Friday, September 19, 2008

Web reading: short takes from the Chronicle

News flash from The Chronicle: "Not all young people are tech-savvy" by Siva Vaidhyanathan.

They aren't? You mean five years' worth of bloggers' comments to this effect are correct? You mean that "digital natives" are a myth? Oh, the humanity!

In other news, Mark Bauerlein channels Nicholas Carr, but he also cites an interesting study from Jakob Nielsen:

Nielsen has gauged user habits and screen experiences for years, charting people's online navigations and aims, using eye-tracking tools to map how vision moves and rests. In this study, he found that people took in hundreds of pages "in a pattern that's very different from what you learned in school." It looks like a capital letter F. At the top, users read all the way across, but as they proceed their descent quickens and horizontal sight contracts, with a slowdown around the middle of the page. Near the bottom, eyes move almost vertically, the lower-right corner of the page largely ignored. It happens quickly, too. "F for fast," Nielsen wrote in a column. "That's how users read your precious content." . . .

In the eye-tracking test, only one in six subjects read Web pages linearly, sentence by sentence. The rest jumped around chasing keywords, bullet points, visuals, and color and typeface variations. In another experiment on how people read e-newsletters, informational e-mail messages, and news feeds, Nielsen exclaimed, "'Reading' is not even the right word." The subjects usually read only the first two words in headlines, and they ignored the introductory sections. They wanted the "nut" and nothing else.
Bauerlein, like Carr, concludes that "reading" web texts, Twitter, etc. is not "reading" as in reading Kafka or Tolstoy. Bauerlein's solution is a little more drastic, however: "
Digital technology has become an imperial force, and it should meet more antagonists. Educators must keep a portion of the undergraduate experience disconnected, unplugged, and logged off."

I am not sure that digital technology is an imperial force. I mean, does it have a flag? Bauerlein has a point, though, about the rush to digitization. Can't we have both kinds of reading? Maybe the paper kind of reading needs a new motto.

"Read different."

Yeah, that's the ticket.


3 comments:

Anonymous said...

They're not all tech savvy, and they do like actual books.

They don't all like those loose leaf textbooks, either, or xeroxed readers.

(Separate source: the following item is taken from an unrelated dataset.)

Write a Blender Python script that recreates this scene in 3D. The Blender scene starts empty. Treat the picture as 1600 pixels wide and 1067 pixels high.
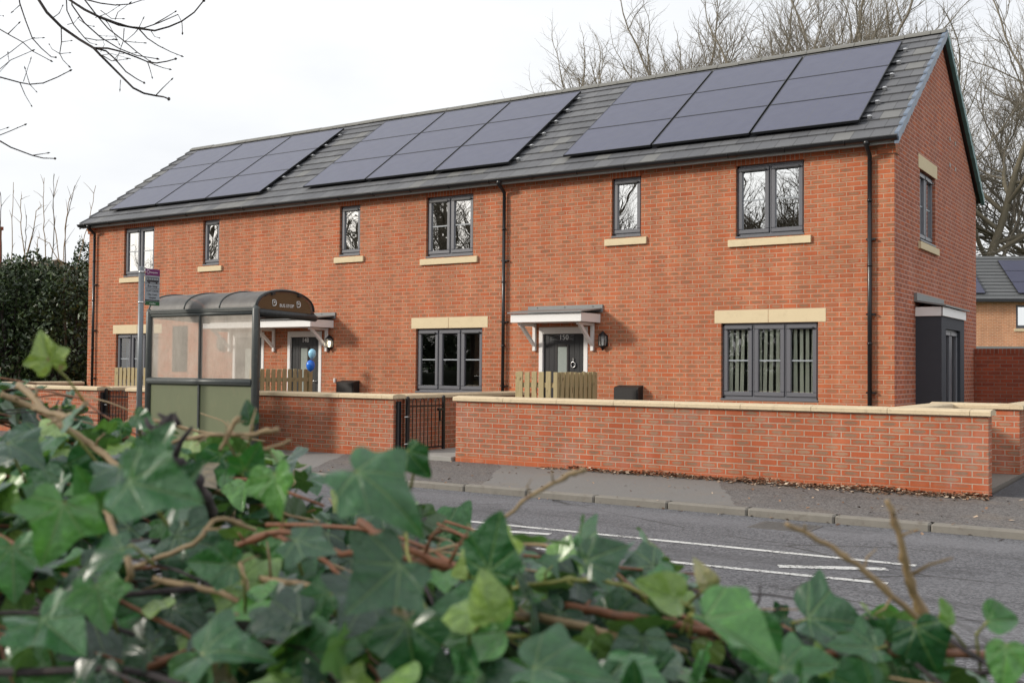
import bpy, math, random
import numpy as np
from mathutils import Vector, Matrix
PI=math.pi
sc=bpy.context.scene
C=sc.collection
rng=random.Random(7)
# ------------------------------------------------------------------ camera
CAM=(4.0851,-16.7362,1.3221); YAW,PITCH,ROLL=-0.583123,0.0253952,0.00833714; F=1670.2
cy,sy=math.cos(YAW),math.sin(YAW); cp,sp=math.cos(PITCH),math.sin(PITCH)
fw=Vector((sy*cp,cy*cp,sp)); r0=Vector((cy,-sy,0)); u0=r0.cross(fw)
rt=math.cos(ROLL)*r0+math.sin(ROLL)*u0; up=-math.sin(ROLL)*r0+math.cos(ROLL)*u0
cd=bpy.data.cameras.new('camera'); cam=bpy.data.objects.new('camera',cd); C.objects.link(cam)
M=Matrix((rt,up,-fw)).transposed().to_4x4(); M.translation=Vector(CAM); cam.matrix_world=M
cd.sensor_width=36; cd.lens=F/1600*36; cd.clip_end=2000; cd.clip_start=.05
cd.dof.use_dof=True; cd.dof.focus_distance=17.5; cd.dof.aperture_fstop=9
sc.camera=cam
def at(px,py,k):   # point at depth k metres along the view through a photo pixel
    return Vector(CAM)+(rt*((px-800)/F)-up*((py-533.5)/F)+fw)*k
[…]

[Rant: My peeve du jour: everyone now sends all announcements as flyers by attachments, it seems. You have to open it up to see what it is. They used to put a little description of what it was in the body of the e-mail. Now many seem to have stopped - and to make their flyers in all sorts of strange proprietary formats I don't necessarily have the software to open. If I complain, I'll bet I'll be called digital non native, but really I'm more tech savvy because I know theirs is not the best strategy.]

Michael LeVan said...

I had the same immediate reaction about the digital natives myth.

undine said...

profacero, I hate hate hate the .pdf flyer thing. If there's no description, I often discard it. If I'm having an especially grumpy day, I use the spam filter software to bounce it back--just another case of techno-civil disobedience.

m(mmm)--I wonder how many of us had that reaction: "Yo, Siva--where have you been looking all these years?" I guess no one pays attention to what we say about the emperor and his clothes unless we're in the CHE, though.